From the listing below, copy every line with the word "that".

** BEGIN Dataset excerpts **

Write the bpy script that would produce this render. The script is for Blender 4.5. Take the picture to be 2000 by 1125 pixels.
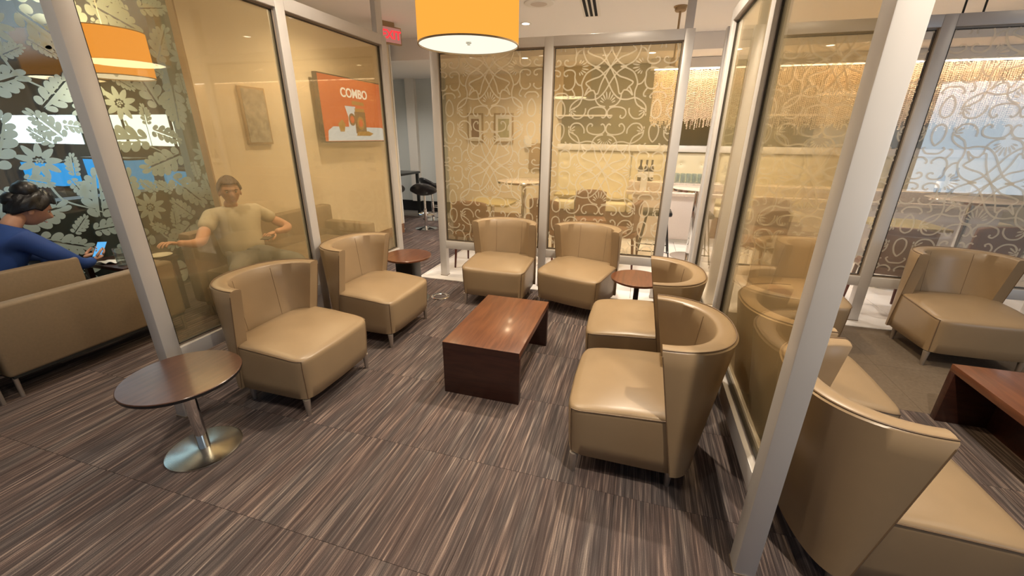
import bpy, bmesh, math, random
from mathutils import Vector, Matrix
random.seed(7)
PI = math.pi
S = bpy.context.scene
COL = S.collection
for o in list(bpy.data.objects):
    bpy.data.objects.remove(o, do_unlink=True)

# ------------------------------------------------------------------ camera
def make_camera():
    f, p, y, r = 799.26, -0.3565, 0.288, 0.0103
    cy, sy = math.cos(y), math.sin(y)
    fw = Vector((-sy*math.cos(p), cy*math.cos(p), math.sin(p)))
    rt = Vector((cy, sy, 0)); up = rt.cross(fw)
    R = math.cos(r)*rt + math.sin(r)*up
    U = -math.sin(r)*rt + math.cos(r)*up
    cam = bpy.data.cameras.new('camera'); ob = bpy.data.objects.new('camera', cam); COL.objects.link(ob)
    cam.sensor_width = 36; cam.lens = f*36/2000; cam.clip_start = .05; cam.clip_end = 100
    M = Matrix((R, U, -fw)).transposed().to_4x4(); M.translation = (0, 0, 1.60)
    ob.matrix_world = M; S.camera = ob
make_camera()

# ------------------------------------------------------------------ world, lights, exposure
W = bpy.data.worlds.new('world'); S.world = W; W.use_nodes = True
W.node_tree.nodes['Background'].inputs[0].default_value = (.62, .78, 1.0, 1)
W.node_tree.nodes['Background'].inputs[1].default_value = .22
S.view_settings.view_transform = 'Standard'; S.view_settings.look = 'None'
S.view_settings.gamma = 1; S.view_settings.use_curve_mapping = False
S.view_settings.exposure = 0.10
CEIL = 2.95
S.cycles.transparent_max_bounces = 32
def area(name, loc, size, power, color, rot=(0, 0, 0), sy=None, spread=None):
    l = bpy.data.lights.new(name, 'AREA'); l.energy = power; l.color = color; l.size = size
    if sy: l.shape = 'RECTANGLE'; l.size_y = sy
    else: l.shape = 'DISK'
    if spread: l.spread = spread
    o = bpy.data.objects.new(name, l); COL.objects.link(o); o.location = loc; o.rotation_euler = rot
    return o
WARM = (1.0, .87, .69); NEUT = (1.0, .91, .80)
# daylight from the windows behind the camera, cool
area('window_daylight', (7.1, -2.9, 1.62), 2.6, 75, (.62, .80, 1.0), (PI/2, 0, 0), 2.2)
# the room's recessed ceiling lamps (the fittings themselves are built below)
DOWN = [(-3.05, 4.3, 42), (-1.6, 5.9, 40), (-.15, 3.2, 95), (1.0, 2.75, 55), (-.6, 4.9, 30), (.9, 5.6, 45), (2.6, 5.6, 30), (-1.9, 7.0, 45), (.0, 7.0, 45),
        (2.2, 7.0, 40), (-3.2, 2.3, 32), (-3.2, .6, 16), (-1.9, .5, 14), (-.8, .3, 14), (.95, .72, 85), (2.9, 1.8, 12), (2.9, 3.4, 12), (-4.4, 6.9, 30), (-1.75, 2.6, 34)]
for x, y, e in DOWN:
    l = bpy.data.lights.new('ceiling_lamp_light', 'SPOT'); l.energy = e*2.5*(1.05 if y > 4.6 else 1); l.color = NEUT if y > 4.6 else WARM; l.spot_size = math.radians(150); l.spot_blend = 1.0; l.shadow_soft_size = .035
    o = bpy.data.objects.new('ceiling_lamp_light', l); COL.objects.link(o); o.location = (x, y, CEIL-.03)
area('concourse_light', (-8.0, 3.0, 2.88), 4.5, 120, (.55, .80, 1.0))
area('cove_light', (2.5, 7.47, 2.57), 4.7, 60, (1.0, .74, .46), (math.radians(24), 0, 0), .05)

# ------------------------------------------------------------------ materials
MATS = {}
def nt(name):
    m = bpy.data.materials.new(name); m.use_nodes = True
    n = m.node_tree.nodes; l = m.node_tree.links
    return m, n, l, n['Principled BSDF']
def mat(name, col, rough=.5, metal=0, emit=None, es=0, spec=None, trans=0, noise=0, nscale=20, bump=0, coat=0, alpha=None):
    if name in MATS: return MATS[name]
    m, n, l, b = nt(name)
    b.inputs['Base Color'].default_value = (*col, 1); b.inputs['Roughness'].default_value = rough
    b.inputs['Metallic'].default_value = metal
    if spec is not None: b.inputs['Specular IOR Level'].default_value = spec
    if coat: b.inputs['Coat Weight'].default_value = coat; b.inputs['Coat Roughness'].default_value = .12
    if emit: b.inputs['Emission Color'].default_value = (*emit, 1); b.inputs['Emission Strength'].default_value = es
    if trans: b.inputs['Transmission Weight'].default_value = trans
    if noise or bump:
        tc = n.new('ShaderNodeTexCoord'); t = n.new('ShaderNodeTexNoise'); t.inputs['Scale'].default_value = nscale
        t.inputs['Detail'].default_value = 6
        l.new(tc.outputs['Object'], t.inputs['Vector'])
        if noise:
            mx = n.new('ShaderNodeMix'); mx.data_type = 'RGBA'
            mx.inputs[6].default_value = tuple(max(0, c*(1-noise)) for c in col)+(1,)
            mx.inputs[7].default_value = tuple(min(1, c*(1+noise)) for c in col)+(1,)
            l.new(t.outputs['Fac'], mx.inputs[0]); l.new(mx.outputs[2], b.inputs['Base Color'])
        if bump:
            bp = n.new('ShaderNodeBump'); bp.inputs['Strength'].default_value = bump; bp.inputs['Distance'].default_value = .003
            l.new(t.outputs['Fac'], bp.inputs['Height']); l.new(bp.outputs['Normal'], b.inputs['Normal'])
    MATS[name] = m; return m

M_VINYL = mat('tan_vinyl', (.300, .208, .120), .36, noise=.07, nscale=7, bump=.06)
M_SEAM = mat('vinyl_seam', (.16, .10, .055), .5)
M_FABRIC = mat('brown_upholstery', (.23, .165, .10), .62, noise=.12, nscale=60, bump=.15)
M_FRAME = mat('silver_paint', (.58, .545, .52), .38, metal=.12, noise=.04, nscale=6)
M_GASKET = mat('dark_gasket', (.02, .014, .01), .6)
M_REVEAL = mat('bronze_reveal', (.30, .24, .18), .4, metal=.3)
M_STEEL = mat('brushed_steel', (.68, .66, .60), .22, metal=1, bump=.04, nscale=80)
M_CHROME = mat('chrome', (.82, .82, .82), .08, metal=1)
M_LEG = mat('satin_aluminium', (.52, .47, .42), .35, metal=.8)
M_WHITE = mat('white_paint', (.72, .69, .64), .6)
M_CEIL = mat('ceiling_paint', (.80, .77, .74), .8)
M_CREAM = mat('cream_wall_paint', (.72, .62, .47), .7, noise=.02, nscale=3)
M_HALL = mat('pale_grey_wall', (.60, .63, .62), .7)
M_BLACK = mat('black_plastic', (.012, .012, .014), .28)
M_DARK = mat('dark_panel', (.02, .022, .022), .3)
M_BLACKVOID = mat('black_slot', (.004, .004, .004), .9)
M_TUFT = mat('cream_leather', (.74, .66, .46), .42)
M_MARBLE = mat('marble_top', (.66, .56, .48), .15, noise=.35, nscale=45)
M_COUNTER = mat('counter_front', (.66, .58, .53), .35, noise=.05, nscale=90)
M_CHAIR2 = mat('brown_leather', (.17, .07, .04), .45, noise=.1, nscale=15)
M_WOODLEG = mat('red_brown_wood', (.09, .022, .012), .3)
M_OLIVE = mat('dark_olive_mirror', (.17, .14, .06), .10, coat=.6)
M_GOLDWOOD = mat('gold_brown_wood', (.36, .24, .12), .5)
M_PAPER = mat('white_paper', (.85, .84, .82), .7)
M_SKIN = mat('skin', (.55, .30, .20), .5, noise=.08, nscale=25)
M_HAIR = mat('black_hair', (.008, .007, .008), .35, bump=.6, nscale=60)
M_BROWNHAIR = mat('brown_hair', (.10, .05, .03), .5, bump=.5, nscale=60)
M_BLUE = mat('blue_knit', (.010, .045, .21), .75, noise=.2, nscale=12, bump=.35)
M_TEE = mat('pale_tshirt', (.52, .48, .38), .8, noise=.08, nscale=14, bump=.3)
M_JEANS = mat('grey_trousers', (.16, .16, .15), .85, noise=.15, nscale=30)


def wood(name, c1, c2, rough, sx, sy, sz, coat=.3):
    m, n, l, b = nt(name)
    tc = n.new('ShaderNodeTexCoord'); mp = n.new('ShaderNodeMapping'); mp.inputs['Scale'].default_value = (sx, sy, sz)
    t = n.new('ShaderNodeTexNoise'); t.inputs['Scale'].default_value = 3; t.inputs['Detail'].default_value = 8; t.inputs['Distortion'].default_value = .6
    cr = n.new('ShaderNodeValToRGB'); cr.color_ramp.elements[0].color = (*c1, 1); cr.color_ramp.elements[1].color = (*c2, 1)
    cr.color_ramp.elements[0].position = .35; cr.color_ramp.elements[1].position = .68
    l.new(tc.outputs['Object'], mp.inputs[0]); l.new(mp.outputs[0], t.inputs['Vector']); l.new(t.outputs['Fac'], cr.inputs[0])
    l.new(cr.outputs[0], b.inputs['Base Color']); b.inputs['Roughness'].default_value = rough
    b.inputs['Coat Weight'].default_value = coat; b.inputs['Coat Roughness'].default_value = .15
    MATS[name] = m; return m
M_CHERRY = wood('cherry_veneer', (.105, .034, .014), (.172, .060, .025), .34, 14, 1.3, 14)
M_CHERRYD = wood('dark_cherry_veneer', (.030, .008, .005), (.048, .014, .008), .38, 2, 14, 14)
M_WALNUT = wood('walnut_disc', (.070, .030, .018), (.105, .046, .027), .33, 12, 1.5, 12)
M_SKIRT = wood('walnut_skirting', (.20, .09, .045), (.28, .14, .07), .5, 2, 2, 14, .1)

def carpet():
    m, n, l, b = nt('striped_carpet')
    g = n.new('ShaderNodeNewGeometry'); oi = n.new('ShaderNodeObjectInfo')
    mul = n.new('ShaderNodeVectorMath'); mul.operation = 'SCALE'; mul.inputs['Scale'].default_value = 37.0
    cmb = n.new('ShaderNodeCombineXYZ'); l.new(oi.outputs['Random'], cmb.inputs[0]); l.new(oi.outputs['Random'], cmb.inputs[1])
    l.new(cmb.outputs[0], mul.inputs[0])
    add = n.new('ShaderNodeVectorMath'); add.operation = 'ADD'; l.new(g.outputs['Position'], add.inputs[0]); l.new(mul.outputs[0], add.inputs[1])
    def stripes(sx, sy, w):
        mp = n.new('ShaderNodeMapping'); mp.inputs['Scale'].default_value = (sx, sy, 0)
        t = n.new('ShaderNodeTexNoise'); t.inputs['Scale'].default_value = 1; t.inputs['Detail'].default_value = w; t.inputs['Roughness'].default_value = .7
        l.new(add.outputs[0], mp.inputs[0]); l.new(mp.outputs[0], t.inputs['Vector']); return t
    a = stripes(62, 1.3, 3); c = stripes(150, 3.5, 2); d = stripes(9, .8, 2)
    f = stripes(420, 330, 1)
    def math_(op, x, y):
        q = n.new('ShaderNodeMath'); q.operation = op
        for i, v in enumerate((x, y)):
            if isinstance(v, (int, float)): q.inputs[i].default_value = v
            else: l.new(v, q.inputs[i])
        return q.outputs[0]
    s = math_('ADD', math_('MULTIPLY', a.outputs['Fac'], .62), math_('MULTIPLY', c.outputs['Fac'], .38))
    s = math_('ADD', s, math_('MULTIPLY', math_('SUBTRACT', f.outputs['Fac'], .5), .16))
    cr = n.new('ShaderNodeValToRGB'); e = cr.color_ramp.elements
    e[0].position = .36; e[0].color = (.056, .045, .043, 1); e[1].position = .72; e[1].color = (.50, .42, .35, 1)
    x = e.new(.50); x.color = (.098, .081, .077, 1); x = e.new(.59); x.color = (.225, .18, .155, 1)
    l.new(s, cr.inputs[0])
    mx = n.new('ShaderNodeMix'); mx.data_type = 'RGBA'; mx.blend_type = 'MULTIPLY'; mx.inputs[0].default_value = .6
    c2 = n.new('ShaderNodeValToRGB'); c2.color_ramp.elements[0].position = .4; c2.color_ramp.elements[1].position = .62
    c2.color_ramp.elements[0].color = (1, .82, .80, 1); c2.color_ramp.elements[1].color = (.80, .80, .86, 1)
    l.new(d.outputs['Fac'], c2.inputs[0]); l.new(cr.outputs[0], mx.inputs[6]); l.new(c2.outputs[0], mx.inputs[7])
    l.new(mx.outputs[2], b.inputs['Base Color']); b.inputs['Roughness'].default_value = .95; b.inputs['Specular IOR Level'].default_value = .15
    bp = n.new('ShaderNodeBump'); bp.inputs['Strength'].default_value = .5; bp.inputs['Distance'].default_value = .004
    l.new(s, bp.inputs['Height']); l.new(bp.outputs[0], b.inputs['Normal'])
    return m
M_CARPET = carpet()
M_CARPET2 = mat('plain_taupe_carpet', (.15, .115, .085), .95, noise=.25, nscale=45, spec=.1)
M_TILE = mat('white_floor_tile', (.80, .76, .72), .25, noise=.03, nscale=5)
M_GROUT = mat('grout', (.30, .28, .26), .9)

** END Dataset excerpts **
** BEGIN Dataset excerpts **

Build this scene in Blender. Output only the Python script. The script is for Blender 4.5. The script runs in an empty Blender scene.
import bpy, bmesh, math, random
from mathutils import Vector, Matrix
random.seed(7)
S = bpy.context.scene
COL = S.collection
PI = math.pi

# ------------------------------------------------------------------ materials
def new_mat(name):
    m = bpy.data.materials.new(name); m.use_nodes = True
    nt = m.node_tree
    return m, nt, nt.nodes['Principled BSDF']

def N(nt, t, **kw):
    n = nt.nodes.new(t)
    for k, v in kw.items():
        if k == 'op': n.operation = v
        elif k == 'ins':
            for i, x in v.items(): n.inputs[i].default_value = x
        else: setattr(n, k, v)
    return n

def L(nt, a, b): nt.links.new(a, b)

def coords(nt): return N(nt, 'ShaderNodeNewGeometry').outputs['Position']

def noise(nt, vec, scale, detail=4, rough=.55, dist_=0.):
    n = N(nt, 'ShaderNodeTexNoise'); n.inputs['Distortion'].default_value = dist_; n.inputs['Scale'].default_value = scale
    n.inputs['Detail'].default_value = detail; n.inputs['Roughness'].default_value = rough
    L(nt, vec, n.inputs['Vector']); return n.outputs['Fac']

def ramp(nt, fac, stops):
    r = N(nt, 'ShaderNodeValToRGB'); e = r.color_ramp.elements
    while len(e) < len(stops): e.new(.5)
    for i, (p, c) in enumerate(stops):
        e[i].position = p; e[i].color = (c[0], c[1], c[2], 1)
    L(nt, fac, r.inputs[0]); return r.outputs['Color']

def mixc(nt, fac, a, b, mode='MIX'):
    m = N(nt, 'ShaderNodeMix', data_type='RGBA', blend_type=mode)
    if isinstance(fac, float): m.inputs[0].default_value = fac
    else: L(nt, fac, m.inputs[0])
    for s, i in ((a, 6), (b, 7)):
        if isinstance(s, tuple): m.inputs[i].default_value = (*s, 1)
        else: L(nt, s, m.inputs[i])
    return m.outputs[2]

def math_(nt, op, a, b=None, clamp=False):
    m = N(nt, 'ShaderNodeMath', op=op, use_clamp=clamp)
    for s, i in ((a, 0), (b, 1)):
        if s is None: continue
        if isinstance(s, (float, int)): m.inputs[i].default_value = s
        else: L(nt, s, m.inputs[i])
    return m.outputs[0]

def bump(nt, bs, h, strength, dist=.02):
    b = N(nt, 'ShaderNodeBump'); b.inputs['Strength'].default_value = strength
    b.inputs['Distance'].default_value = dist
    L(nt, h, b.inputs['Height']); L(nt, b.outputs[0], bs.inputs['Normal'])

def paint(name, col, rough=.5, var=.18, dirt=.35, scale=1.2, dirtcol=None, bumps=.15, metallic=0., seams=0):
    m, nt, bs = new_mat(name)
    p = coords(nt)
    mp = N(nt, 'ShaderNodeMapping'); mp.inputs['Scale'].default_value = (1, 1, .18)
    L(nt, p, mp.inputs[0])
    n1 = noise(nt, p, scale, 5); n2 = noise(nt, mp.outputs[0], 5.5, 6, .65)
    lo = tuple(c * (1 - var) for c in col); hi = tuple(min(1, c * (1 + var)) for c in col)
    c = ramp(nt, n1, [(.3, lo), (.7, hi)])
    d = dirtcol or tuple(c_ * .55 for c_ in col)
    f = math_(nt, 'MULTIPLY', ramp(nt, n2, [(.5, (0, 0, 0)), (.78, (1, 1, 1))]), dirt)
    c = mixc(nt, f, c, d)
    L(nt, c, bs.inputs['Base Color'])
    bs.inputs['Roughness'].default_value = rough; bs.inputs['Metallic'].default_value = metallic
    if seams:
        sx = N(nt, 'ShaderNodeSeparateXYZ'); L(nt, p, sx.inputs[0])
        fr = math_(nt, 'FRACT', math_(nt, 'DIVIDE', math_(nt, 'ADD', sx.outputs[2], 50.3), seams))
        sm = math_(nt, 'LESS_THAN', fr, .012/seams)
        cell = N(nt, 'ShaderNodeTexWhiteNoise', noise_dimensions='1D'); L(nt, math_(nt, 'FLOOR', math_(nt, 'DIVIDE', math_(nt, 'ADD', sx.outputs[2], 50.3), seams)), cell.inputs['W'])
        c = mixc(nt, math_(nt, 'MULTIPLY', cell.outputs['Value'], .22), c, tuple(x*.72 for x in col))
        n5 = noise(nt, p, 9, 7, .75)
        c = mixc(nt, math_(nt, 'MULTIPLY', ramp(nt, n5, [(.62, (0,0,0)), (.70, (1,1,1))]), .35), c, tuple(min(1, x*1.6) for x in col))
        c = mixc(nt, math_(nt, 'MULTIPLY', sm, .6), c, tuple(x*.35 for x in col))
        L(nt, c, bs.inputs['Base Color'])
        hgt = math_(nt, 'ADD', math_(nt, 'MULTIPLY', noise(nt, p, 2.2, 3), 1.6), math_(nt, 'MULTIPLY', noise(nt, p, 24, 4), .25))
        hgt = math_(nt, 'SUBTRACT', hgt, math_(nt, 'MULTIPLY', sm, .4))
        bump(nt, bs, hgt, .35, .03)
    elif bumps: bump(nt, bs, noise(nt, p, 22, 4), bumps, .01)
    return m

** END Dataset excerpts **
** BEGIN Dataset excerpts **

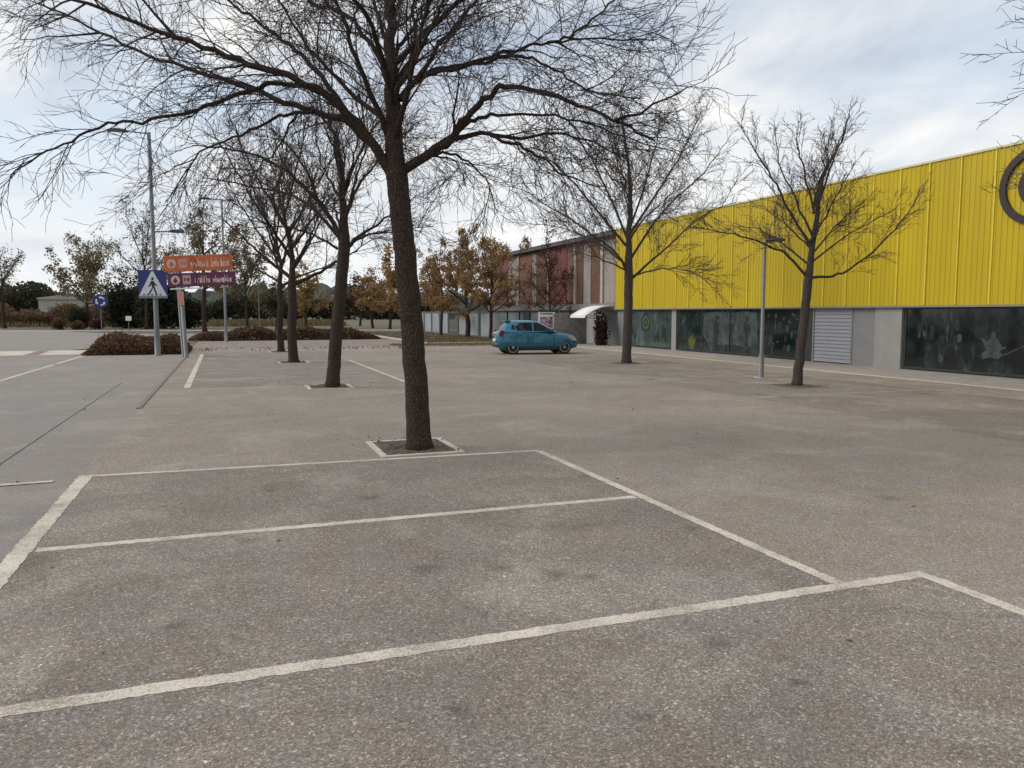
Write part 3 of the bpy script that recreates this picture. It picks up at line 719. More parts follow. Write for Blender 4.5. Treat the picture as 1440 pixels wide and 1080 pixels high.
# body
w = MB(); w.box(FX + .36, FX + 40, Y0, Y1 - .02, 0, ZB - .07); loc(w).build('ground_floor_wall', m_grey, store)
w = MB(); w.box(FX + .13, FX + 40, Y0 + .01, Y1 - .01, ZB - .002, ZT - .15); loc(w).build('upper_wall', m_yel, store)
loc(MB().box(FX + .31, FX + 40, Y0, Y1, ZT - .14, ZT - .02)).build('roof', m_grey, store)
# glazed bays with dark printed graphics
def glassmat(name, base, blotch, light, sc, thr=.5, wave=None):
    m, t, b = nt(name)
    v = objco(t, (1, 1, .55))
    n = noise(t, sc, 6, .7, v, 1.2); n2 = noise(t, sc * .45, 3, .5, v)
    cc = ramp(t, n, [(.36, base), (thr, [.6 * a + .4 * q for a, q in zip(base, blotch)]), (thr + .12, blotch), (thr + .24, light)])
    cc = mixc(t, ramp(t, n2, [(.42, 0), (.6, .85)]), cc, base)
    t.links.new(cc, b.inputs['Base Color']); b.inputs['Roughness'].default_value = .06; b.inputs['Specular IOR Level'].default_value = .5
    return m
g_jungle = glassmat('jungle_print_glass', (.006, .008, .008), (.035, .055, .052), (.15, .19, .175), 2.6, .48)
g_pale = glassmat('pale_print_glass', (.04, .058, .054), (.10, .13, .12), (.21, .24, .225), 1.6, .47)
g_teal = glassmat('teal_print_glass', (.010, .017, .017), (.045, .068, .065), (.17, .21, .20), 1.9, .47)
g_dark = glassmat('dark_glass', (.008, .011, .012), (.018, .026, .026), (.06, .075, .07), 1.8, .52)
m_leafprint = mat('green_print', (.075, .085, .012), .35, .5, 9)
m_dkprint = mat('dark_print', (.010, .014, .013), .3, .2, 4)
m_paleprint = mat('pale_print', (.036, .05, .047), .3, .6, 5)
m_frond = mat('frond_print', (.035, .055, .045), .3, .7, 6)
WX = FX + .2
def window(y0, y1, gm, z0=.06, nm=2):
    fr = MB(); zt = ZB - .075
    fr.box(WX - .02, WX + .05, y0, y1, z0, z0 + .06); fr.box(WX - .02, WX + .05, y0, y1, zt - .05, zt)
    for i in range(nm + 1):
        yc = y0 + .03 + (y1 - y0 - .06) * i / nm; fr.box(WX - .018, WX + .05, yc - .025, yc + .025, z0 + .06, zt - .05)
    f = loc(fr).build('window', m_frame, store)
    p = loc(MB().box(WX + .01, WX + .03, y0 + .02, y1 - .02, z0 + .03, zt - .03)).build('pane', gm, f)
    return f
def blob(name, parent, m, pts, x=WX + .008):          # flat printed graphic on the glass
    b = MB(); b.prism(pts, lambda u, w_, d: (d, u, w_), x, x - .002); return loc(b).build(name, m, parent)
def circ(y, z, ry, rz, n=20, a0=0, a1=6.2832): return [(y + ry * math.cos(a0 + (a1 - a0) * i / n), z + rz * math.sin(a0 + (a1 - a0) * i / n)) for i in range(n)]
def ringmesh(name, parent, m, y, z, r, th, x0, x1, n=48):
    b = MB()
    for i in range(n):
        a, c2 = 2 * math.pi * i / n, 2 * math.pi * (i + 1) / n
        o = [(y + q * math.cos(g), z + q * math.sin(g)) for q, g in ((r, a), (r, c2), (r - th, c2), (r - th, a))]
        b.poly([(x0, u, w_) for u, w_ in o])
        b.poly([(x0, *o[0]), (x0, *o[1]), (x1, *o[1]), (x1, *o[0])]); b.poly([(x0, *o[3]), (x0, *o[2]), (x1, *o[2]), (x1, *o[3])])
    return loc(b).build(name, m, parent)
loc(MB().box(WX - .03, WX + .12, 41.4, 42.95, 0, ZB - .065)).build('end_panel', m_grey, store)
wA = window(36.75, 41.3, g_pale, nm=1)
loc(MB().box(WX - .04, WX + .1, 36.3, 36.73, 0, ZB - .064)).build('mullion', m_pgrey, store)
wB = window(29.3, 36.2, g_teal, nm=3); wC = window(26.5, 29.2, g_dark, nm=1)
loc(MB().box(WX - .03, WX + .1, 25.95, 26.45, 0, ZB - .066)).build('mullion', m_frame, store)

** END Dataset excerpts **

= Reply =
Write the bpy script that would produce this render. The script is for Blender 4.5. Take the picture to be 2000 by 1125 pixels.
Write part 3 of the bpy script that recreates this picture. It picks up at line 719. More parts follow. Write for Blender 4.5. Treat the picture as 1440 pixels wide and 1080 pixels high.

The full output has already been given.